>> Start Records to use

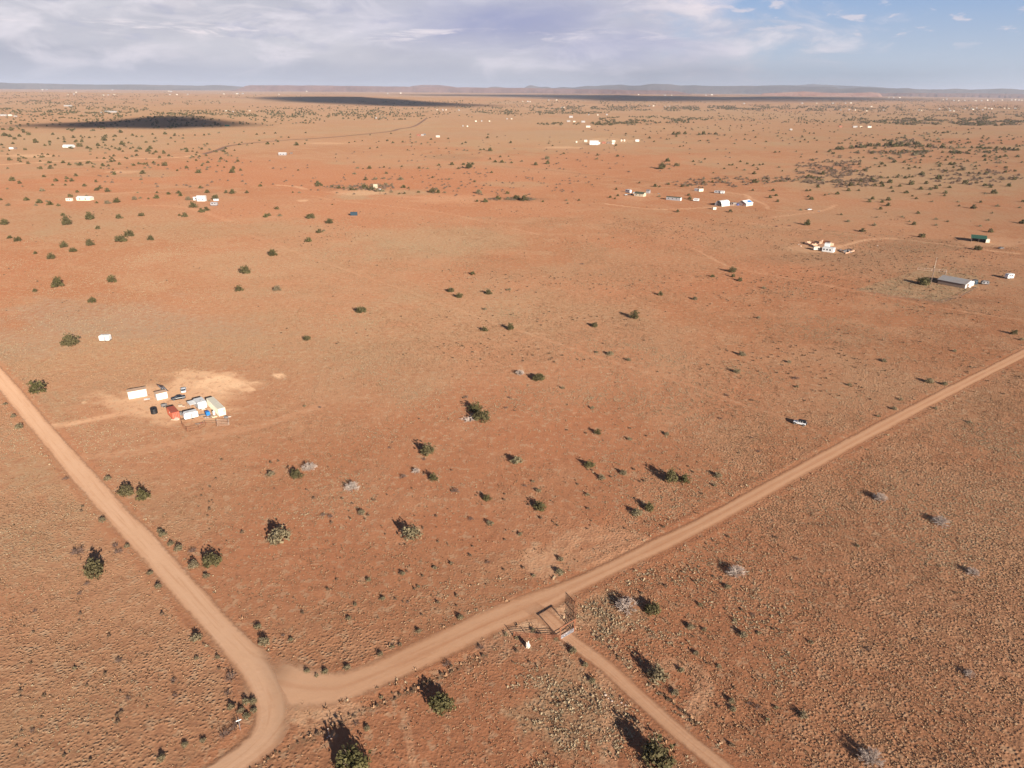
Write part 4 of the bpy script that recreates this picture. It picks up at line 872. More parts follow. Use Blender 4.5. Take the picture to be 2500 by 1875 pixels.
PTS = np.stack([x, y, z], 1); SZ = 0.30 * (0.55 + 0.95 * rg.random(len(x)) ** 1.6) * (1 + 0.0006 * np.hypot(x, y))
lite = tint > 0.63
print('TUFTS', len(x))
scatter('grass_tufts', PTS[~lite], SZ[~lite], TUFTS, 0.25)
scatter('grass_tufts', PTS[lite], SZ[lite], TUFTP, 0.25)
# pale rank grass by the gate and below it, along the road shoulders and in the fenced yard
def dens_pale(x, y, px, py):
    d = soft_sum(px, py, [(1490, 1500, 90, 50, 1.0), (1560, 1560, 110, 40, 0.9), (1400, 1760, 150, 100, 1.0), (1320, 1700, 120, 60, .8), (1530, 1610, 50, 40, .7), (1600, 1400, 260, 40, 0.5), (1900, 1640, 60, 60, .6), (1640, 1780, 60, 50, 1.0), (1850, 1500, 130, 60, .35), (1700, 1850, 60, 60, 1.0)], 0.8)
    d = np.maximum(d, in_poly(px, py, YARD) * 0.55)
    d *= smooth(0.30, 0.62, fbm(x, y, 5.0, 131, 3))
    return d * clear_mask(px, py)
x, y, rg = grass_points(520000, 480.0, 420.0, dens_pale, 15)
scatter('pale_grass', np.stack([x, y, height(x, y)], 1), 0.46 * (0.5 + rg.random(len(x))), TUFTP, 0.25)
# roadside weeds
rw = []
for nm, (pts, w) in ROADS.items():
    for p, q in zip(pts[:-1], pts[1:]):
        dd = (q - p); L_ = dd.length
        if L_ < 1e-3: continue
        nn = Vector((-dd.y, dd.x)) / L_
        for s_ in (-1, 1):
            for _ in range(int(L_ * 0.9) + 1):
                if random.random() < 0.62 * float(smooth(0.35, 0.65, fbm(p.x + 50 * s_, p.y, 16.0, 141, 3))):
                    u = random.random(); o_f = w / 2 + 0.7 + abs(random.gauss(0, 1.1)); c_ = p + dd * u + nn * s_ * o_f; rw.append((c_.x, c_.y))
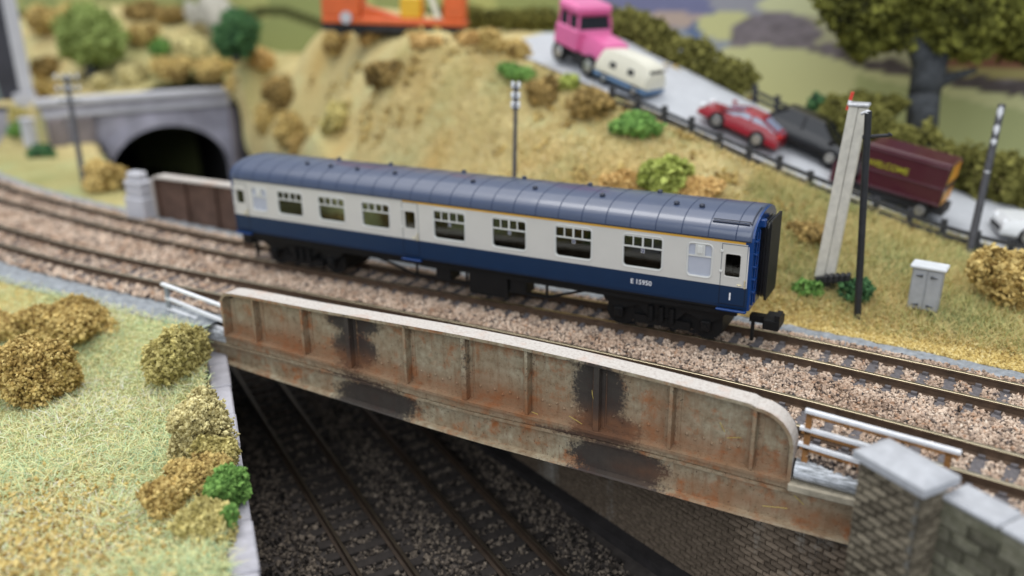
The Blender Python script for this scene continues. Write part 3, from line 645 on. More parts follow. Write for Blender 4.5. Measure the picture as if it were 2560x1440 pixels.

>> End Records to use

■ **Goal**:
Using the material above, gather every line that includes "pixels".

■ **Output of the exercise**:
Write part 4 of the bpy script that recreates this picture. It picks up at line 872. More parts follow. Use Blender 4.5. Take the picture to be 2500 by 1875 pixels.
The Blender Python script for this scene continues. Write part 3, from line 645 on. More parts follow. Write for Blender 4.5. Measure the picture as if it were 2560x1440 pixels.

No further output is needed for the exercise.